My one quibble is the final line, “Typical Washington Politician,” feels like too much of a cliche to describe this situation, kind of a stretch as well. I might have ended with all the quotes on the screen, and let the viewer make their own conclusion.

Still I think the lesson for today is as hard as it is to cut good stuff from an ad, less is often more.

In my opinion, Kirk brought a knife to a gunfight, a definite no-no. This round goes to Giannoulias.

So close…

February 10, 2010

So I had a post planned about my favorite Super Bowl ad, but then I saw this video, and I wanted to talk about it:

This video is close to being good, really good.  It’s premise is brilliant, and you can see that the folks who created it really had a good time with it.

So close…. But in the end it falls short. Why?  Two reasons: 1) It’s too darned long.  I get the joke, the joke is funny, I don’t need three minutes of the same joke — it’s a like a Saturday Night Live skit that’s overstayed it’s welcome. I forced myself to get about a 1:30 into it, but after that, I realized they weren’t taking it in new directions or really giving me new information, just rehashing jokes I had already laughed at.  It really needed an editor or someone to say, we should leave the audience wanting more.  It’s just too thrilled with it’s own cleverness.

And, 2) I’ve made this point before, but humor comes from playing the reality of an absurd situation, not from playing the absurdity of it.  The b-roll here tries too hard.  I’m with the video when the “lobbyist” is on camera, but every time we cut to b-roll of him with his “matched’ politician, it loses me, it’s just a little too goofy.

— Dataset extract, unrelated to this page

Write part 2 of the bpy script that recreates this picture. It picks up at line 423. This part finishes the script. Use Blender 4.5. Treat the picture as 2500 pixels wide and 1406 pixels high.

To use a phrase I’ve used recently, the tone of the b-roll doesn’t match the tone of the sit down section, and it throws me off.

One thing I had to learn as a writer was when to edit myself.  I wanted to get so much into a sentence, a paragraph, a document, so I added that extra line, one more phrase.  Experience has taught me that less is usually more, and sometimes that means sacrificing something you really like to make the whole better.

That’s the problem with this video.  If it was a minute, it would have been hilarious even with the distracting b-roll.  If it had been a minute with better b-roll or no b-roll, it would have been brilliant in execution and concept.  (BTW, it’s not lost on me that this is an attack on Senator Lisa Murkowski, and I like the fact that the attack is so subtle, it helps the attack to “stick” in my mind.)  But, as this video stands now it’s clever, and so close, but ultimately falls short.